O segundo fim de semana de Jazz no Parque manterá a elevada qualidade da música que ressoará nos espaços exteriores de Serralves com concertos no dia 13 do trio The Selva – com Ricardo Jacinto no violoncelo, Gonçalo Almeida no contrabaixo e Nuno Morão na bateria – (17h00) e ainda do guitarrista Marcelo dos Reis, que aí apresentará o seu trabalho “Flora” com a ajuda de Miguel Falcão no contrabaixo e de Luís Filipe Silva na bateria (18h30). O programa 2024 de Jazz no Parque conclui-se dia 14, com um espetáculo final (18h30), designado “Arbol Adentro”, título de um registo lançado pela portuense Porta-Jazz e assinado pelo contrabaixista argentino há muito residente em Portugal Demian Cabaud.

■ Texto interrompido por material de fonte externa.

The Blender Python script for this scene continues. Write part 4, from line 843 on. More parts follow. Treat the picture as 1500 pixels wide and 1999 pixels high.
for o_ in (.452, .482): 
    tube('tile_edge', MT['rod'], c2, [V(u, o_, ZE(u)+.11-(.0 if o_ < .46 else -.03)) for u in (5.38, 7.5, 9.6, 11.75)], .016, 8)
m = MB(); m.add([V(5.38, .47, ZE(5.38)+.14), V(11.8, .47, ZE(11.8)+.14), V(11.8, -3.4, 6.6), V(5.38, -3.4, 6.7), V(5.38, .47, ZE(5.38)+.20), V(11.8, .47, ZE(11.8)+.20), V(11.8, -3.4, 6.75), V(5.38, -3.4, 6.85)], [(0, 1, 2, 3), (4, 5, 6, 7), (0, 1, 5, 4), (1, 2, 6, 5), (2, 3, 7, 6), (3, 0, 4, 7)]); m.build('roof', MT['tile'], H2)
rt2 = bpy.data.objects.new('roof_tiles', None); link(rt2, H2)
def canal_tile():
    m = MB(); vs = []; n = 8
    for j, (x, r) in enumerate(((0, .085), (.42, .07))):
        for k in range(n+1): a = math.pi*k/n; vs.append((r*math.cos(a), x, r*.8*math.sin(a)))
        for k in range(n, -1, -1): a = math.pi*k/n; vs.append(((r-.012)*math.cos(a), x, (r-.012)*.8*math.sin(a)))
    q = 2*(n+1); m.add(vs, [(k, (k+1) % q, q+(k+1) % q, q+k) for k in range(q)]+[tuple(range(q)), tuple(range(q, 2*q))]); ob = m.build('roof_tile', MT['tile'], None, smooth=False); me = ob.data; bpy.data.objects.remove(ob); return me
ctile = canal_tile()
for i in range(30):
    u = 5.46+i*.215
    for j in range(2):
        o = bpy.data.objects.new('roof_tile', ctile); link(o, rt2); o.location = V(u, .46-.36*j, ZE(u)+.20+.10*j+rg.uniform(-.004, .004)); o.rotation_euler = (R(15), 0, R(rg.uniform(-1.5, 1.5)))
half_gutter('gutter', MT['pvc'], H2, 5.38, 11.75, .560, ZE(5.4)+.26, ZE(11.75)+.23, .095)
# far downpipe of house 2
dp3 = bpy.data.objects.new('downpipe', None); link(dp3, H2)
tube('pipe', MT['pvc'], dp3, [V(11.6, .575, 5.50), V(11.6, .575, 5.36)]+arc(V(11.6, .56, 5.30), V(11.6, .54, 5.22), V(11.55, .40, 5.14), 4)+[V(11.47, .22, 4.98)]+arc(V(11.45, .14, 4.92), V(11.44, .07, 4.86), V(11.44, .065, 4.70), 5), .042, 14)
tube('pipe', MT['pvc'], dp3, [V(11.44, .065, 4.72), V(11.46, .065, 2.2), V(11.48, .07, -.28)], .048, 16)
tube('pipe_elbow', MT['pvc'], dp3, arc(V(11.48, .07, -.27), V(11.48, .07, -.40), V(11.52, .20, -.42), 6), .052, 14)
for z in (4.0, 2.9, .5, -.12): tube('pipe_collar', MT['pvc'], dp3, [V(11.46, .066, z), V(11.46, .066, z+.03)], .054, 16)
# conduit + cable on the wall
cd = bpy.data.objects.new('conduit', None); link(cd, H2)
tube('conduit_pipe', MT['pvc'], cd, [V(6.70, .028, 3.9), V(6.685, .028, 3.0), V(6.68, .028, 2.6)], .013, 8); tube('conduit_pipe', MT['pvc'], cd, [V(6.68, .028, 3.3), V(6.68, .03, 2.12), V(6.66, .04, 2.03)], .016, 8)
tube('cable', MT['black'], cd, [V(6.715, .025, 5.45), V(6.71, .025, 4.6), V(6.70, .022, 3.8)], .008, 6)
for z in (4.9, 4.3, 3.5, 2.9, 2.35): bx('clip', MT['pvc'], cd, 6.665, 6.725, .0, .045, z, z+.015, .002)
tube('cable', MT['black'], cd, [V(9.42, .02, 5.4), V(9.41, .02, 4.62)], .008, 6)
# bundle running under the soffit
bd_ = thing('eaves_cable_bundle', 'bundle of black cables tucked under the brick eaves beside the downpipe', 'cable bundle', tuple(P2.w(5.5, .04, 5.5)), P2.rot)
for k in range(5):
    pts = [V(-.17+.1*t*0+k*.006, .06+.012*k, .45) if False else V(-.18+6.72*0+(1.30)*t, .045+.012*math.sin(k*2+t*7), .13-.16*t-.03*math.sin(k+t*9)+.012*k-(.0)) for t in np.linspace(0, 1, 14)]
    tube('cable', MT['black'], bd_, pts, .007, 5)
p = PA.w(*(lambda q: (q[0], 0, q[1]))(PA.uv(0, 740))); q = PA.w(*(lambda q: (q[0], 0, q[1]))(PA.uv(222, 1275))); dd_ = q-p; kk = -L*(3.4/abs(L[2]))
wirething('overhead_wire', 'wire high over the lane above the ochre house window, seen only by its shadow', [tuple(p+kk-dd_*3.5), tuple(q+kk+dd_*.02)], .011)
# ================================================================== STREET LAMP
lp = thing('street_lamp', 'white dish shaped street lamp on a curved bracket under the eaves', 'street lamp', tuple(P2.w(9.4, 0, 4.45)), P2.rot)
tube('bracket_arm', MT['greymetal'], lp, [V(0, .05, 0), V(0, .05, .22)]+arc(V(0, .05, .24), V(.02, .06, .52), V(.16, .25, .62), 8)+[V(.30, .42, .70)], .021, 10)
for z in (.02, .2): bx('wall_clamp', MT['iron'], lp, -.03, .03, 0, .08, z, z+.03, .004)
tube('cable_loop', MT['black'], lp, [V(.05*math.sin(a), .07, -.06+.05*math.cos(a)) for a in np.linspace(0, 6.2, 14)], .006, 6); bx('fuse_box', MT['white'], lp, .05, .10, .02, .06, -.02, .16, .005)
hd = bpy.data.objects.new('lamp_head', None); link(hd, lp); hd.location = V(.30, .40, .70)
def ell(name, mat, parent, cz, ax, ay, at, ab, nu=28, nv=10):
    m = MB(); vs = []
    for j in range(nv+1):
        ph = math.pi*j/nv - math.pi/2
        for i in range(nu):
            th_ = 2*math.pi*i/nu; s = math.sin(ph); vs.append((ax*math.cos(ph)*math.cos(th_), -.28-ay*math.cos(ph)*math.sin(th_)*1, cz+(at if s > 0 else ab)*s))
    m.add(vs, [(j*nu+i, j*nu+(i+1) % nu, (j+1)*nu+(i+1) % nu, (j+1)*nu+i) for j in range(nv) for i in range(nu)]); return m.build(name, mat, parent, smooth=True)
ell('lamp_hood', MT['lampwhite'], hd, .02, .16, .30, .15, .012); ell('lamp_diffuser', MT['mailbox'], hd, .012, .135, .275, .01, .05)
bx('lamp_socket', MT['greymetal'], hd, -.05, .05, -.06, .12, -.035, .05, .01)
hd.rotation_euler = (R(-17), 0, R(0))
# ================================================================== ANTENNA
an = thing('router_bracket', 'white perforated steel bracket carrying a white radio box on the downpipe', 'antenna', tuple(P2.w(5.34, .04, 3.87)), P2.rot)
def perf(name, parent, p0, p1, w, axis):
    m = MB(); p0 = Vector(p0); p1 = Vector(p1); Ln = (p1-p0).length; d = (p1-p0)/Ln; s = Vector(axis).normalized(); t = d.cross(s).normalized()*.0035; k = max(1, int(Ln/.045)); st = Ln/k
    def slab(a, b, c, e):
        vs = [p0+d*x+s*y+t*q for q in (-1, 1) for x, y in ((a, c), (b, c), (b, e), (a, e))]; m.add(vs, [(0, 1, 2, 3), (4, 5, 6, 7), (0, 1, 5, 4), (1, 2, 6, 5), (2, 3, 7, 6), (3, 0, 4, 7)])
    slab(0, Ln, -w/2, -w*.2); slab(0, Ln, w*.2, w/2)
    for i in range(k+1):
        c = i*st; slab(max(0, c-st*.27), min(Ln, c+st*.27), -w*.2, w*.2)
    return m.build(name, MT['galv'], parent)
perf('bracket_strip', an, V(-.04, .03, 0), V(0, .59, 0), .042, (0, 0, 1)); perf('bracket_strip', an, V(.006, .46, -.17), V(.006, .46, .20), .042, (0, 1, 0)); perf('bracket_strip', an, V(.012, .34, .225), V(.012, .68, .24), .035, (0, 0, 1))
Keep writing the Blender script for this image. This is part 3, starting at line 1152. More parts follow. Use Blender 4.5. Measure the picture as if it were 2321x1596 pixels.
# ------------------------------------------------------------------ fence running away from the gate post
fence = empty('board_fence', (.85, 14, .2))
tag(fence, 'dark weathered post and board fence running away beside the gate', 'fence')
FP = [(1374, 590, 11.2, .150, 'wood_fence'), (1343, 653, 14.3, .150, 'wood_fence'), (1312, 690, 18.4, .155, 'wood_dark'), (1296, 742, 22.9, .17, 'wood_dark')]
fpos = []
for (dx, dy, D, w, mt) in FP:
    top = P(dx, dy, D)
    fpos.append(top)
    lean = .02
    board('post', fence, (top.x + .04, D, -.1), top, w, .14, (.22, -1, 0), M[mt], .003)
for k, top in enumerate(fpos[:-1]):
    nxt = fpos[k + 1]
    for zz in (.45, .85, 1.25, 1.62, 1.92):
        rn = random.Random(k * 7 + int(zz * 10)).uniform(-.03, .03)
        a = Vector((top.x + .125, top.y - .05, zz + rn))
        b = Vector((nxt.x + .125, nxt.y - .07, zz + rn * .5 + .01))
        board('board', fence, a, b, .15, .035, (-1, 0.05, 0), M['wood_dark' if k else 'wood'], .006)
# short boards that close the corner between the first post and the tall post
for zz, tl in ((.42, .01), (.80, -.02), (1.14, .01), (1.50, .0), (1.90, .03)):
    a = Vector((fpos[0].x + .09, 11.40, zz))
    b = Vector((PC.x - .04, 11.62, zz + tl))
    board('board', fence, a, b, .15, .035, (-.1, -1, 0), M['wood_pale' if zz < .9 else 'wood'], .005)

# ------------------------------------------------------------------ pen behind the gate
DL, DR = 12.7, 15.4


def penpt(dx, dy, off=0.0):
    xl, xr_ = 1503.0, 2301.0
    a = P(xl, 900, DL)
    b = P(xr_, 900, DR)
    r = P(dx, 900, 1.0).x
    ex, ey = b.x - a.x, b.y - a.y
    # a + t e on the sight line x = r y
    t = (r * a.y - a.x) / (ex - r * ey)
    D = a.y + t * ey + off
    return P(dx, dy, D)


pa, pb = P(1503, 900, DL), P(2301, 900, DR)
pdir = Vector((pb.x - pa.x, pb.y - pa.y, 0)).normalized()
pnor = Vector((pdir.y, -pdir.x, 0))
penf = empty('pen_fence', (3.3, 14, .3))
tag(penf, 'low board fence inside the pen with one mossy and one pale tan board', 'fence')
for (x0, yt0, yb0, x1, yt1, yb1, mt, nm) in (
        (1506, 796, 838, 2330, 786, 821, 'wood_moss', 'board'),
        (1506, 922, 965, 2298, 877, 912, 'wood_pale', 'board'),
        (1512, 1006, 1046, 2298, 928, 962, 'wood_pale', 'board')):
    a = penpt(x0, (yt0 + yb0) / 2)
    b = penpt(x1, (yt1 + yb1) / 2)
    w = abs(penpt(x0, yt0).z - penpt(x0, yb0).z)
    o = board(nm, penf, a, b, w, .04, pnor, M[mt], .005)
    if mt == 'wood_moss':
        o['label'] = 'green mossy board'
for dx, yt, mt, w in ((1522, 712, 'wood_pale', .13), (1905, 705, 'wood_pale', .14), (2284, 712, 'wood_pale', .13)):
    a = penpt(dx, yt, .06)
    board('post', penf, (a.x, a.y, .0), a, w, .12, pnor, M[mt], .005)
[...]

O coletivo liderado por Cabaud inclui uma série de veteranos da dinâmica cena da Invicta: João Pedro Brandão no saxofone alto, José Pedro Coelho no saxofone tenor, João Grilo no piano e Marcos Cavaleiro na bateria.

O esplendor de todas estas inventivas músicas na relva de Serralves é imagem que não passa despercebida a Rodrigo Amado que admite que o evento que programa acontece num “cenário realmente privilegiado”: “Quem já passou pelos Jardins de Serralves num fim de tarde de Verão sabe do que falamos. Mas na realidade, ao programar, penso primeiro na música. É apenas depois de ter os grupos / músicos escolhidos que vou então pensar quais os concertos mais adequados ao Auditório do Museu, normalmente espectáculos mais intimistas, com uma componente acústica mais delicada, e quais os mais indicados para o palco exterior do ténis, normalmente projetos mais expansivos. Penso que aqui o espaço deve servir a música e não o contrário”.